EARTH'S FIRST TWO BILLION YEARS---THE ERA OF INTERNALLY MOBILE CRUST

Magmatic and tectonic processes in the hot, young Earth differed profoundly from those now operating. Ancient rocks differ in individual and collective composition, occurrence, association, and structure from modern ones. Preserved Archean crust records extreme internal mobility, not rigid-plate behavior. Despite widespread forcing of inappropriate plate models on Archean geology, no geologic indicators of subduction (ophiolite, melange, high-P/low-T rocks), arc magmatism, continental sundering and convergence, and ensimatic oceans have been documented. (Speculations from trace-element ratios are not documentation.) The only known basement to mafic and ultramafic lavas and other supracrustals is tonalite-trondhjemite-granodiorite (TTG) gneiss, zircons recycled from which go back to 4.4 Ga. Archean mantle is extremely depleted (Mg ol>>opx), and komatiite shows it was still ~300 degrees C hotter than modern asthenosphere ca. 3.5 Ga. A thick global melabasaltic protocrust likely formed by 4.45 Ga, and from it TTG suites were extracted by partial melting over the next 2 b.y. Incremental delamination of restitic protocrust enabled rise of hot, light mantle and more melting.
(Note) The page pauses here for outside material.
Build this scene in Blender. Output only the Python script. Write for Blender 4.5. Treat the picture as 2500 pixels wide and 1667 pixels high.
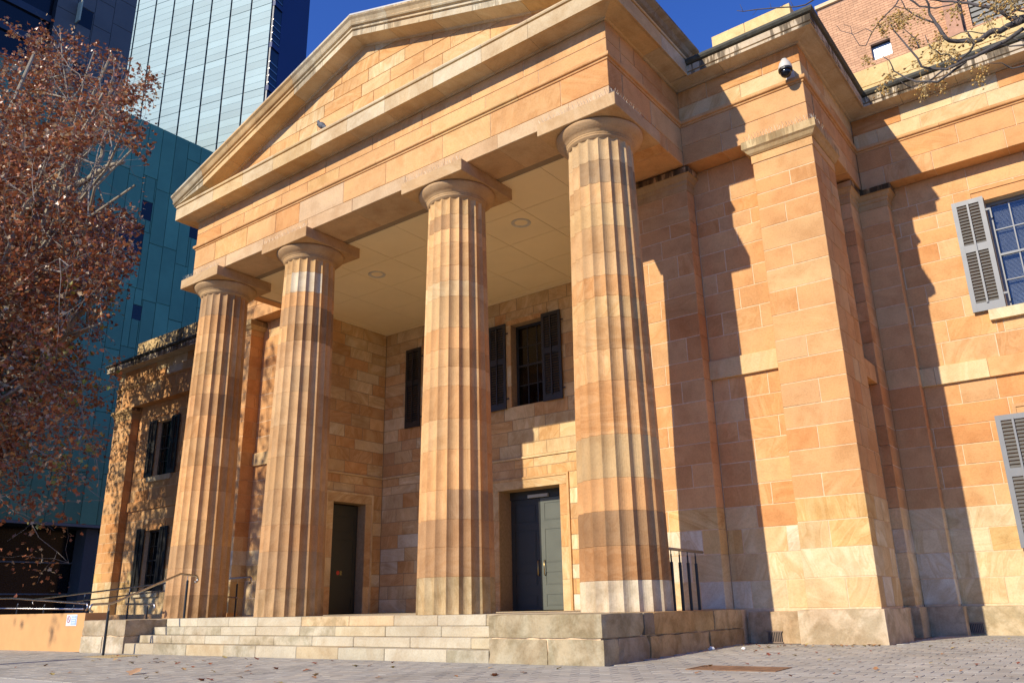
import bpy, math, random
from mathutils import Vector, Matrix
R = math.radians
random.seed(7)
scene = bpy.context.scene
for o in list(bpy.data.objects): bpy.data.objects.remove(o)
COL = scene.collection

# ------------------------------------------------------------------ camera
CAM = Vector((6.6613, -11.5702, 0.1045))
yaw, pitch, roll = 0.6493, 0.3140, -0.0193
cd = bpy.data.cameras.new('camera'); co = bpy.data.objects.new('camera', cd); COL.objects.link(co)
f = Vector((-math.sin(yaw)*math.cos(pitch), math.cos(yaw)*math.cos(pitch), math.sin(pitch)))
r = Vector((math.cos(yaw), math.sin(yaw), 0)); u = r.cross(f)
r2 = r*math.cos(roll)+u*math.sin(roll); u2 = -r*math.sin(roll)+u*math.cos(roll)
M = Matrix.Identity(4)
for i in range(3):
    M[i][0], M[i][1], M[i][2], M[i][3] = r2[i], u2[i], -f[i], CAM[i]
co.matrix_world = M
cd.sensor_width = 36; cd.lens = 1993.35/2500*36; cd.clip_start = .05; cd.clip_end = 3000
scene.camera = co

# ------------------------------------------------------------------ sky, sun, exposure
SUN = Vector((-0.2155, -1.0, 0.595)).normalized()
el = math.asin(SUN.z)
w = bpy.data.worlds.new('World'); scene.world = w; w.use_nodes = True
nt = w.node_tree; nt.nodes.clear()
sky = nt.nodes.new('ShaderNodeTexSky'); sky.sky_type = 'NISHITA'; sky.sun_disc = False
sky.sun_elevation = el; sky.sun_rotation = math.atan2(SUN.x, SUN.y)
sky.air_density = 1.0; sky.dust_density = 0.15; sky.ozone_density = 5.0; sky.altitude = 60
bg = nt.nodes.new('ShaderNodeBackground'); bg.inputs[1].default_value = 0.10
wo = nt.nodes.new('ShaderNodeOutputWorld')
tint = nt.nodes.new('ShaderNodeMix'); tint.data_type = 'RGBA'; tint.blend_type = 'MULTIPLY'; tint.inputs[0].default_value = 1
tint.inputs[7].default_value = (.58, .91, 1.70, 1)       # the deep blue of this winter sky, over the whole dome
nt.links.new(sky.outputs[0], tint.inputs[6]); nt.links.new(tint.outputs[2], bg.inputs[0]); nt.links.new(bg.outputs[0], wo.inputs[0])
sl = bpy.data.lights.new('sun', 'SUN'); sl.energy = 4.7; sl.angle = R(.53); sl.color = (1, .92, .77)
so = bpy.data.objects.new('sun', sl); COL.objects.link(so)
so.rotation_euler = SUN.to_track_quat('Z', 'Y').to_euler(); so.location = (-10, -40, 30)
scene.view_settings.view_transform = 'Standard'; scene.view_settings.look = 'None'
scene.view_settings.exposure = 0.26; scene.view_settings.gamma = 1.0

# ------------------------------------------------------------------ helpers
def link(o, parent=None, label=None, cat=None, group=None, kind=None):
    COL.objects.link(o)
    if parent is not None: o.parent = parent
    if label: o['label'] = label
    if cat: o['category'] = cat
    if group: o['group'] = group
    if kind: o['kind'] = kind
    return o
def mesh(name, v, fc, mat, parent=None, smooth=False, color=None, **k):
    me = bpy.data.meshes.new(name); me.from_pydata(v, [], fc); me.update()
    if mat is not None: me.materials.append(mat)
    if smooth: me.polygons.foreach_set('use_smooth', [True]*len(me.polygons))
    o = bpy.data.objects.new(name, me)
    if color: o.color = color
    return link(o, parent, **k)
def empty(name, loc=(0,0,0), parent=None, **k):
    o = bpy.data.objects.new(name, None); o.location = loc; o.empty_display_size = .1
    return link(o, parent, **k)
class MB:
    def __init__(s): s.v = []; s.f = []
    def add(s, v, fc):
        n = len(s.v); s.v += [tuple(p) for p in v]; s.f += [tuple(i+n for i in q) for q in fc]; return s
    def box(s, x0, x1, y0, y1, z0, z1):
        v = [(x0,y0,z0),(x1,y0,z0),(x1,y1,z0),(x0,y1,z0),(x0,y0,z1),(x1,y0,z1),(x1,y1,z1),(x0,y1,z1)]
        return s.add(v, [(0,3,2,1),(4,5,6,7),(0,1,5,4),(1,2,6,5),(2,3,7,6),(3,0,4,7)])
    def bbox(s, x0, x1, y0, y1, z0, z1, b=.01):      # chamfered box
        v = []
        for (z, i) in ((z0, b), (z0+b, 0), (z1-b, 0), (z1, b)):
            for (px, py, sx, sy) in ((x0,y0,1,1),(x1,y0,-1,1),(x1,y1,-1,-1),(x0,y1,1,-1)):
                v += [(px+sx*(i+b), py+sy*i, z), (px+sx*i, py+sy*(i+b), z)] if (sx*sy < 0) else [(px+sx*i, py+sy*(i+b), z), (px+sx*(i+b), py+sy*i, z)]
        fc = [tuple(range(7,-1,-1)), tuple(range(24,32))]
        for l in range(3):
            for i in range(8):
                j = (i+1) % 8; fc.append((l*8+i, l*8+j, l*8+8+j, l*8+8+i))
        return s.add(v, fc)
    def tube(s, pts, rad, n=8, cap=True):
        pts = [Vector(p) for p in pts]
        if not isinstance(rad, (list, tuple)): rad = [rad]*len(pts)
        base = len(s.v); prev = None
        for i, p in enumerate(pts):
            d = (pts[min(i+1, len(pts)-1)]-pts[max(i-1, 0)]).normalized()
            a = Vector((0,0,1)) if abs(d.z) < .95 else Vector((1,0,0))
            if prev is not None: a = prev
            x = d.cross(a).normalized() if prev is None else (prev-d*prev.dot(d)).normalized()
            y = d.cross(x); prev = x
            for k in range(n):
                t = 2*math.pi*k/n; q = p+(x*math.cos(t)+y*math.sin(t))*rad[i]; s.v.append(tuple(q))
        for i in range(len(pts)-1):
            for k in range(n):
                j = (k+1) % n; a = base+i*n
                s.f.append((a+k, a+j, a+n+j, a+n+k))
        if cap:
            s.f.append(tuple(base+k for k in range(n-1,-1,-1))); e = base+(len(pts)-1)*n
            s.f.append(tuple(e+k for k in range(n)))
        return s
    def lathe(s, cx, cy, prof, n=48, cap=True):
        base = len(s.v)
        for (rr, z) in prof:
            for k in range(n):
                t = 2*math.pi*k/n; s.v.append((cx+rr*math.cos(t), cy+rr*math.sin(t), z))
        for i in range(len(prof)-1):
            for k in range(n):
                j = (k+1) % n; a = base+i*n; s.f.append((a+k, a+j, a+n+j, a+n+k))
        if cap:
            s.f.append(tuple(base+k for k in range(n-1,-1,-1))); e = base+(len(prof)-1)*n
            s.f.append(tuple(e+k for k in range(n)))
        return s
    def ball(s, c, rx, ry=None, rz=None, n=10, m=7, rot=None):
        ry = ry or rx; rz = rz or rx; base = len(s.v); c = Vector(c)
        for i in range(m+1):
            ph = math.pi*i/m
            for k in range(n):
                t = 2*math.pi*k/n; q = Vector((rx*math.sin(ph)*math.cos(t), ry*math.sin(ph)*math.sin(t), rz*math.cos(ph)))
                if rot: q = rot @ q
                s.v.append(tuple(c+q))
        for i in range(m):
            for k in range(n):
                j = (k+1) % n; a = base+i*n; s.f.append((a+k, a+n+k, a+n+j, a+j))
        return s
    def out(s, name, mat, parent=None, **k): return mesh(name, s.v, s.f, mat, parent, **k)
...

Earth may have had a dense greenhouse atmosphere, not a hydrosphere, before 3.6 Ga, the maximum proved age of supracrustal rocks, older felsic crust having been too hot to permit rise of dense melts. Mafic lavas erupted atop felsic crust after 3.6 Ga produced a density inversion that was partly righted by sinking of supracrustals and rising of subjacent TTG. Where felsic mobility was greatest, dismembered early dense rocks sank deep into it; but where least, they sank as synclinal keels between diapiric batholiths that often rose slowly, with variable partial melting and with additions of new TTG from mafic protocrust, for hundreds of millions of years. Variably severe prolonged lateral deformation (with little change in area) simultaneously affected the felsic crust. Hot lower crust flowed and mixed pervasively, and was partly coupled to quasi-floating upper crust.

Paleoproterozoic orogens may have been derived mostly from ensialic basins, not plate tectonics. Early-depleted upper mantle was progressively re-enriched over geologic time by delaminated and subducted crustal materials, opposite to conventional assumptions.